3. Change to the 'server' sub-directory. Use the supplied makefile
and build as in (2) above. Then run the wxhttpd executable (will need
to be SU under Unix if using the default port number of 80).
THIS IS OPTIONAL.

Note
----

You will of course need a copy of wxWindows (1.63 or later, or 1.65 at
least for Windows 95 or NT) in order to compile the source. See...

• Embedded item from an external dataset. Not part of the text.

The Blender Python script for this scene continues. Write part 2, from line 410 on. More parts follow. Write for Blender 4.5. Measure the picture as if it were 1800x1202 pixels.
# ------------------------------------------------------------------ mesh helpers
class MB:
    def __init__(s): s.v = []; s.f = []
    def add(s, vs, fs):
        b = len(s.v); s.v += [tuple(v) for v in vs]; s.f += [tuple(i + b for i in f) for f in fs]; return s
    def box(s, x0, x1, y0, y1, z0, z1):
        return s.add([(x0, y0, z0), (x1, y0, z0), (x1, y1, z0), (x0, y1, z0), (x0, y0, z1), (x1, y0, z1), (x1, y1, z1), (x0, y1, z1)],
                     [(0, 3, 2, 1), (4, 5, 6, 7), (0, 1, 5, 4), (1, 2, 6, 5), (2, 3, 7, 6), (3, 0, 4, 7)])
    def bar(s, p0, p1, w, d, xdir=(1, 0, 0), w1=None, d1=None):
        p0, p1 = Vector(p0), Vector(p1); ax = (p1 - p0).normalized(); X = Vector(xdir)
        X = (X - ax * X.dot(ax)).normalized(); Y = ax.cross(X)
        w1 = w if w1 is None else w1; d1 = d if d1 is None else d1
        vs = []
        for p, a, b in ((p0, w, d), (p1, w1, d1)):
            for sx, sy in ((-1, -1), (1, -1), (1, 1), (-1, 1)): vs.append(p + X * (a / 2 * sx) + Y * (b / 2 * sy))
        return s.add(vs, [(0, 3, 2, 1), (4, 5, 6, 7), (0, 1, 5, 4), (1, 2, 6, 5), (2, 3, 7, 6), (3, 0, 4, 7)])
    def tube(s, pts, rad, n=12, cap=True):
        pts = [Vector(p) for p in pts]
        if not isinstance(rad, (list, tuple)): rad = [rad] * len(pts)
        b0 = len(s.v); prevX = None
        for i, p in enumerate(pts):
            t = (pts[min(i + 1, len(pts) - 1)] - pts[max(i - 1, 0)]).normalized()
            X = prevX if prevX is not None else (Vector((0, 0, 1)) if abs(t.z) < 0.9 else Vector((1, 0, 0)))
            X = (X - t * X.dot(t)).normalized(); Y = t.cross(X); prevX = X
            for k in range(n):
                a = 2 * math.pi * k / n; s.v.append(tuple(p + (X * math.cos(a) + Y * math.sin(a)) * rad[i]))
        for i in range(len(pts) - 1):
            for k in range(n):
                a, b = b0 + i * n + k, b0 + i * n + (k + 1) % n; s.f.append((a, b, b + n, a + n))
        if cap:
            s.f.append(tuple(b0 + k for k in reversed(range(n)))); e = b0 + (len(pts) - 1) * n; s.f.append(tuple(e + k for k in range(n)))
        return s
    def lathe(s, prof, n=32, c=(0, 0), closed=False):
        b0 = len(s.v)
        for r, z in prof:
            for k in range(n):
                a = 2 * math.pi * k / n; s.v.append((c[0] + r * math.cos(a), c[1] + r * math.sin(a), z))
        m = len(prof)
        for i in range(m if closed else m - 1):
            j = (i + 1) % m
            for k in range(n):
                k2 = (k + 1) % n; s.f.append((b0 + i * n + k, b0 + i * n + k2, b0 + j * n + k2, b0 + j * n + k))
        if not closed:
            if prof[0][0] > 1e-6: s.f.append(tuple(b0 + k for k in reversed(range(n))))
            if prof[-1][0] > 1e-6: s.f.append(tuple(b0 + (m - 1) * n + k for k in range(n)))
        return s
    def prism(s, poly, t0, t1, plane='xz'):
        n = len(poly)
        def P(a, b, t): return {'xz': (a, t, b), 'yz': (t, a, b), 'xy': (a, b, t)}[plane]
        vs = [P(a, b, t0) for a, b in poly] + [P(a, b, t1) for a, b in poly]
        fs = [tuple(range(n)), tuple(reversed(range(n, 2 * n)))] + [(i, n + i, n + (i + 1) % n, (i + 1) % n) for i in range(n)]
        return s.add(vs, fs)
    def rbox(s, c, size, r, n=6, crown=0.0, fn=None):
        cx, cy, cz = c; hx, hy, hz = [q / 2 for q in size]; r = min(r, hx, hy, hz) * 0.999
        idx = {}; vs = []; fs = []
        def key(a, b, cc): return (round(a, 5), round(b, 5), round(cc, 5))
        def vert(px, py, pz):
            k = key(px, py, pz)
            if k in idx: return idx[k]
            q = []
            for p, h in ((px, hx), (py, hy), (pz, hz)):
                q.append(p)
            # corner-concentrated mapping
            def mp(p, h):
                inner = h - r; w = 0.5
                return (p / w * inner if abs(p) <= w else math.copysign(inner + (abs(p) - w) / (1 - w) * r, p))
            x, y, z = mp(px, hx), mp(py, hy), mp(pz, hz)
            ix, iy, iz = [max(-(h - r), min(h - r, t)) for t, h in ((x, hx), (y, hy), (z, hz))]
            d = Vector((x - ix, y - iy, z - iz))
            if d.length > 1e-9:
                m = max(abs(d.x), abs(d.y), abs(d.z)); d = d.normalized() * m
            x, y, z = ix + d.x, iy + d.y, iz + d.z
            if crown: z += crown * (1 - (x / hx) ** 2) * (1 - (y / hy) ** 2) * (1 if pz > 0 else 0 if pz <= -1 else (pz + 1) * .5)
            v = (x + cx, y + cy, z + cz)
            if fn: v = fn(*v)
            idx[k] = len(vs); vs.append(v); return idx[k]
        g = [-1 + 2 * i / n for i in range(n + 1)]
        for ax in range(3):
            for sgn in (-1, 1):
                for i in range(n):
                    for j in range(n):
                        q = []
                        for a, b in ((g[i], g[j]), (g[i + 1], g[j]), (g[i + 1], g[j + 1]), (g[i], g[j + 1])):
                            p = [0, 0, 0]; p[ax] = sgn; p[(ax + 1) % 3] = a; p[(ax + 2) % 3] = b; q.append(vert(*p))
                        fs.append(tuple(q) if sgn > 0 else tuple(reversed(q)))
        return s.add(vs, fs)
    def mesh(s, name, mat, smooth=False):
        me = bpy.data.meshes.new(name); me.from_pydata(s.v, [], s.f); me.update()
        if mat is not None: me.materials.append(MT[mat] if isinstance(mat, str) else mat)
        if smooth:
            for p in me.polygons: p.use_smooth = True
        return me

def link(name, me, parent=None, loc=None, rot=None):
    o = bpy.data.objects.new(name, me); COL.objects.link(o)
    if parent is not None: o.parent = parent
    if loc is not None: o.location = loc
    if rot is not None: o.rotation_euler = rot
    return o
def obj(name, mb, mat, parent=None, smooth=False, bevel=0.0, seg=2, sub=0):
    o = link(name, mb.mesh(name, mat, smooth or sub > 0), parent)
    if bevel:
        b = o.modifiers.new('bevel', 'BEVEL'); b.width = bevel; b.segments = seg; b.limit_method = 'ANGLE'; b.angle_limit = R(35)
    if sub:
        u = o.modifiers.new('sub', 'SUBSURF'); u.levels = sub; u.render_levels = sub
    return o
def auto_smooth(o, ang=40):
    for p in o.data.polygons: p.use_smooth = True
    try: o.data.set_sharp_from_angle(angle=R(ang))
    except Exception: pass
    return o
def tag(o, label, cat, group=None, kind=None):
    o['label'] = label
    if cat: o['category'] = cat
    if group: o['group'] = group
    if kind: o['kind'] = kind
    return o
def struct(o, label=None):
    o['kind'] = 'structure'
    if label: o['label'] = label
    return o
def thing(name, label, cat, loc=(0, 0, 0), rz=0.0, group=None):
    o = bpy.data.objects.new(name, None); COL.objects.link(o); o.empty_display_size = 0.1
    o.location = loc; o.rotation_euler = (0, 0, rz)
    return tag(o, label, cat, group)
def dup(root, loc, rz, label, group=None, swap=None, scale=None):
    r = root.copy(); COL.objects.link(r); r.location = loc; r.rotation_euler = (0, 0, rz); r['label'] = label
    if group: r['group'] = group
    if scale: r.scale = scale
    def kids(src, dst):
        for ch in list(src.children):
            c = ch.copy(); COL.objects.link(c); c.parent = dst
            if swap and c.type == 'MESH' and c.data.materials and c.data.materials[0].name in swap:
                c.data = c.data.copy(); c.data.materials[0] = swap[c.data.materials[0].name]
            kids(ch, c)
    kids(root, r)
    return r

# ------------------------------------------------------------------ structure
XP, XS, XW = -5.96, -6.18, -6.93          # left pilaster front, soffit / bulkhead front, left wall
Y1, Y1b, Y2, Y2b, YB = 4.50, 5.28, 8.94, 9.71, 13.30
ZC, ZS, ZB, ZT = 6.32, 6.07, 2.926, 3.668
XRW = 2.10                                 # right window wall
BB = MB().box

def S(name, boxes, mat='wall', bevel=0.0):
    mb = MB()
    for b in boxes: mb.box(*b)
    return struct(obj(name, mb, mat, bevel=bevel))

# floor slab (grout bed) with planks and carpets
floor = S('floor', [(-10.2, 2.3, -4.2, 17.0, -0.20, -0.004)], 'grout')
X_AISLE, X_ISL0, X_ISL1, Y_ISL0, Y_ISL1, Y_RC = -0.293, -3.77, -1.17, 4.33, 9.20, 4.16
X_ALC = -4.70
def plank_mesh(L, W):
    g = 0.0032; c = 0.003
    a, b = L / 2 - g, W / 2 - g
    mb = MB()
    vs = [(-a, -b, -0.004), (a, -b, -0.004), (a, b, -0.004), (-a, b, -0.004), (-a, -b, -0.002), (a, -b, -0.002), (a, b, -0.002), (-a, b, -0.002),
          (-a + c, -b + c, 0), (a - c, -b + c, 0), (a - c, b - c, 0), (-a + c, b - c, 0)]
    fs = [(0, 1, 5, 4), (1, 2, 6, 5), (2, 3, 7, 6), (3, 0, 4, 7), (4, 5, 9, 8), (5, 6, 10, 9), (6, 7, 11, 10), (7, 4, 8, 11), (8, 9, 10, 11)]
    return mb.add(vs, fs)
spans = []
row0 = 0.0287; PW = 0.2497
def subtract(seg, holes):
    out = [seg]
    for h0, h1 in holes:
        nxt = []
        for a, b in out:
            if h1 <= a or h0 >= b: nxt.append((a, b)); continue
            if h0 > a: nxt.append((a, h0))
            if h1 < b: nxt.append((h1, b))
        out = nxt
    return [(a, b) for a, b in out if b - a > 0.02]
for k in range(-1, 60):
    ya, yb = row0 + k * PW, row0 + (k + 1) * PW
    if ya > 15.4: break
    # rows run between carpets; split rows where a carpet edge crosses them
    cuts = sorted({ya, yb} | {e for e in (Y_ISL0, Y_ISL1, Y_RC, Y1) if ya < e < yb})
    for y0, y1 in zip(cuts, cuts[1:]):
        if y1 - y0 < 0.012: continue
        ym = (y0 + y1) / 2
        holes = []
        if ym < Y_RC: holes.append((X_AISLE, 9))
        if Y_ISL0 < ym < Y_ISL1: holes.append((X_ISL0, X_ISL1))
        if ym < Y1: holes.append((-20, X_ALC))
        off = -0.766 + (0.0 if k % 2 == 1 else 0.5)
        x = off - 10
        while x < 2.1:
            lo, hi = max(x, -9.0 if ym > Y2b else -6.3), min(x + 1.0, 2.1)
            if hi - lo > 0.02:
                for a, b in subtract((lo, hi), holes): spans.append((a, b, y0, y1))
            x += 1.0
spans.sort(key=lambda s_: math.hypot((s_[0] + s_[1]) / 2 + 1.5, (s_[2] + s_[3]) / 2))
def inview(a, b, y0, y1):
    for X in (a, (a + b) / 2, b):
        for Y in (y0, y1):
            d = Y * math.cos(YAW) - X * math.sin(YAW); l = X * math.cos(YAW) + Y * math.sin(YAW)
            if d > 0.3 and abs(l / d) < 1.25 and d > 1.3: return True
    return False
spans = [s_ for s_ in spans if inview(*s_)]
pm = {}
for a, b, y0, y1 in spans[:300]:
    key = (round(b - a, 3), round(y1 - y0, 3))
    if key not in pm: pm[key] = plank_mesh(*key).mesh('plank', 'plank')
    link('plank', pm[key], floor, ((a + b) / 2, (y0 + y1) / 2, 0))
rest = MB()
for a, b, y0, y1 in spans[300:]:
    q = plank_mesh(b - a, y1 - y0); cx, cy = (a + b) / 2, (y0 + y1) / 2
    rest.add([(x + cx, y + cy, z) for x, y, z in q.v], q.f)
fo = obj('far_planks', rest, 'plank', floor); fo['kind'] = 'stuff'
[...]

      http://www.aiai.ed.ac.uk/~jacs/wxwin.html

for details.


Writing WX-CGI programs
-----------------------

WX-CGI was an attempt at a FAST-CGI style protocol (before I ever heard
of FAST-CGI of course), but I don't think it is currently in working
order.

In the server/cgi directory is a sample program called 'SURVEY' that
responds to a simple query form (see server/document/survey.html).
This program is meant to illustrate and document the technique of
writing a WX-CGI program and serves as a template for writing others.
It doesn't do anything with the data it is sent, but it would be nice
to oneday  use the wxODBC classes perhaps to build a simple database
and return some statistics.

When a WX-CGI program is executed the port number will passed as the
first command-line argument, and the keepalive-timeout value as the
second. Request data will be passed in via a socket and the response
data will be returned via the same socket in standard HTTP/1.0 format.


8) Disclaimer
-------------

Not everything works. Notably transparent GIFs for X-Windows, JPEGs
(never sorted out the compilation issues), and of course real CGI.